Hurricane season in South Florida isn’t a hypothetical. It’s a certainty. Every year, from June through November, the region faces the real possibility of a named storm making landfall, and the construction industry sits at the front lines of that reality in a way most sectors don’t.
At GRYCON, preparing for hurricane season isn’t something we do once a year in a checklist meeting. It’s built into the way we manage active jobsites, procure materials, coordinate with ownership, and think about risk at every phase of a project. Here’s what that looks like in practice.
The Stakes Are Different When You Build Here
South Florida’s construction environment is unlike almost anywhere else in the country. We build in a region that sits at or near sea level, bordered by the Atlantic on one side and the Everglades watershed on the other. High winds, storm surge, and flooding aren’t edge cases. They’re baseline planning considerations.
That geographic reality shapes everything: the materials we specify, the way we sequence work, how we store equipment, and the conversations we have with owners and subcontractors long before the first tropical advisory is issued. Experience building in this market means building with that context already in mind.
Jobsite Preparedness Before a Storm Threatens
The most important hurricane preparedness work happens before any storm is in the forecast. When an active jobsite is properly maintained and organized on a daily basis, securing it ahead of a weather event is faster, safer, and more effective.
GRYCON’s standard site management practices include:
- Regular housekeeping protocols that keep loose materials, debris, and equipment organized and accounted for throughout the week
- Documented inventory of on-site equipment and stored materials so nothing gets overlooked during a rapid shutdown
- Clear chain-of-command protocols for emergency decision-making across project teams and ownership groups
- Established relationships with subcontractors to coordinate shutdowns and remobilization efficiently
When a storm does develop, that foundation allows the team to move from routine operations to storm mode quickly, without scrambling for basic information.
Securing the Site When a Storm Is in the Forecast
Once a storm enters a watch or warning window, the clock matters.

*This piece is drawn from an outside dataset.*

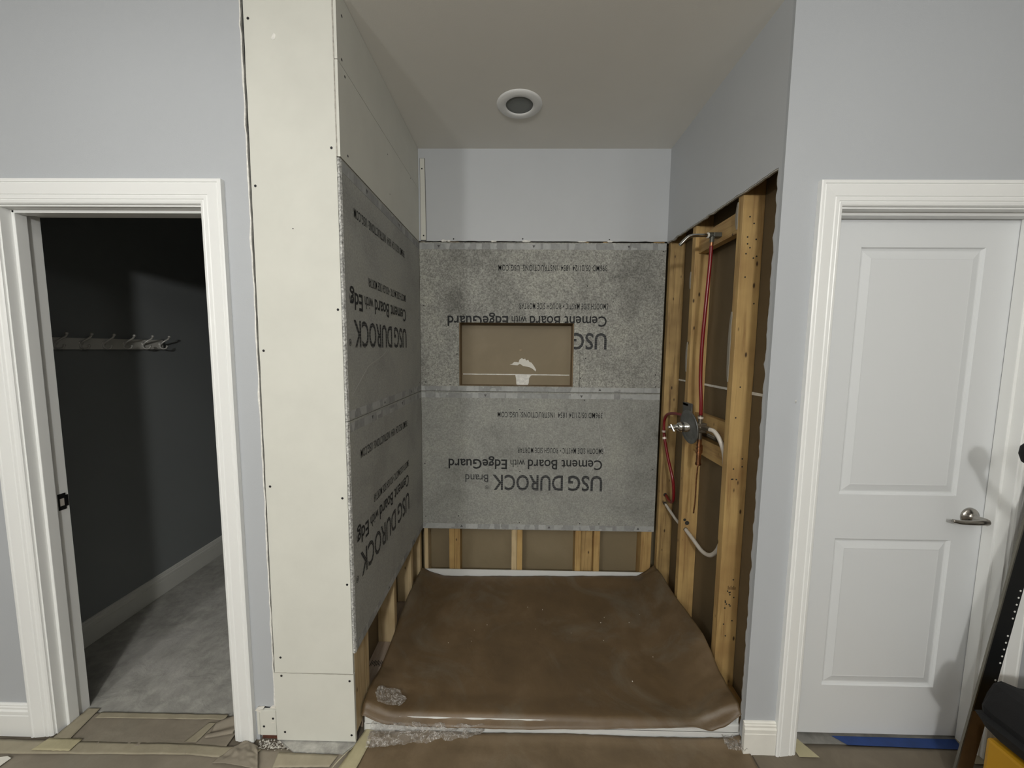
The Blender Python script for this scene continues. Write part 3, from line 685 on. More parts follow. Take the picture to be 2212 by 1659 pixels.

GRYCON project teams follow a structured shutdown sequence designed to protect the site, the surrounding community, and the public.
That process typically includes:
- Removing or securing all loose materials, scaffolding components, signage, and debris that could become projectiles in high winds
- Securing crane equipment and tower cranes according to manufacturer specifications and county requirements
- Protecting partially completed work, open openings, and exposed structural elements from wind and water intrusion
- Coordinating with utility providers to address any live connections or temporary power arrangements on site
- Communicating with ownership groups, subcontractors, and material suppliers to align on shutdown timing and post-storm remobilization plans
Every jobsite has unique variables, and the approach is adjusted accordingly. A high-rise in Brickell has a different profile than a ground-up commercial build in Broward County. The preparation is site-specific, not generic.
Building to Code Means Building for Wind
South Florida operates under some of the most stringent wind load requirements in the country. The Florida Building Code, shaped significantly by post-Andrew reforms in the 1990s, sets high bars for structural performance in high-wind zones. Meeting those requirements isn’t optional, but how a contractor interprets and implements them shapes the quality of the finished product.
GRYCON builds to code as a floor, not a ceiling. Our teams work closely with engineers and design partners from early in the preconstruction process to ensure that structural systems, envelope assemblies, and opening protection are specified and installed with long-term performance in mind, not just inspection compliance.
In practice, that means careful attention to:
- Impact-resistant glazing and window systems in applicable wind zones
- Proper roof-to-wall connection detailing and roofing system installation
- Coordination with envelope consultants on waterproofing and flashing systems
- Quality control inspections during installation of critical wind-resisting components
After the Storm: Remobilization and Recovery
How a construction team responds after a storm is just as important as how it prepares before one. Getting back to work safely and efficiently, without cutting corners on inspection or documentation, is part of the job.
Post-storm remobilization at GRYCON starts with a systematic site assessment: evaluating for structural impacts, water intrusion, equipment damage, and any conditions that need to be addressed before work can safely resume. Documentation is critical at this stage, both for insurance purposes and to provide ownership groups with a clear picture of any storm-related impacts to schedule or scope.
From there, the focus shifts to coordinating subcontractor remobilization, working through any punch items created by storm conditions, and rebuilding schedule momentum as quickly and safely as possible.
Preparedness Is Part of Professionalism
Hurricane Preparedness Week is a good reminder, but for a South Florida general contractor, the mindset it represents has to be year-round. The region demands it, and the owners and project partners who trust GRYCON with their builds deserve it.
We’ve built across this market long enough to know what a storm can do to an unprepared site, and long enough to have developed the protocols that prevent it. That experience isn’t just institutional knowledge. It’s one of the ways GRYCON earns the confidence of the clients who bring us their most important projects.